No Surprise, the Money is Not Rolling in from 401(k)s and IRAs

As I noted in earlier blog posts, Andrew Biggs of the American Enterprise Institute and retired Towers Watson executive Sylvester Schieber have been leading a chorus of retirement crisis deniers, based in large part on the claim that income surveys don’t count lump-sum distributions from retirement accounts. While no one denies that the Census Bureau’s Current Population Survey income measures don’t include these distributions, it has always been clear from other survey data—notably the Federal Reserve’s Survey of Consumer Finances—that savings in these accounts are so unequally distributed that they make little difference to most retiree households.

Starting in 2014, the Census Bureau began asking some survey respondents about lump-sum distributions as well as other questions designed to better capture income from interest-earning accounts and other sources.

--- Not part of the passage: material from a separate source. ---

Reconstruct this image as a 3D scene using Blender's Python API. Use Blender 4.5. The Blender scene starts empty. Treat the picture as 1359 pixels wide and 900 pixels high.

Preliminary results are in, and they don’t support Biggs and Schieber’s vision of sugar plums for retiree households. The median income of households 65 and older increased from $35,611 to $37,252—less than 5 percent—a far cry from the 60 percent difference Biggs and Schieber were throwing about. This is less than the increase seen by households age 45-54, whose median income rose from $67,141 to  $70,802, presumably because income from retirement sources increased less than income from other interest-earning accounts.

Biggs and Schieber, usually impressively quick on the draw, have been noticeably silent.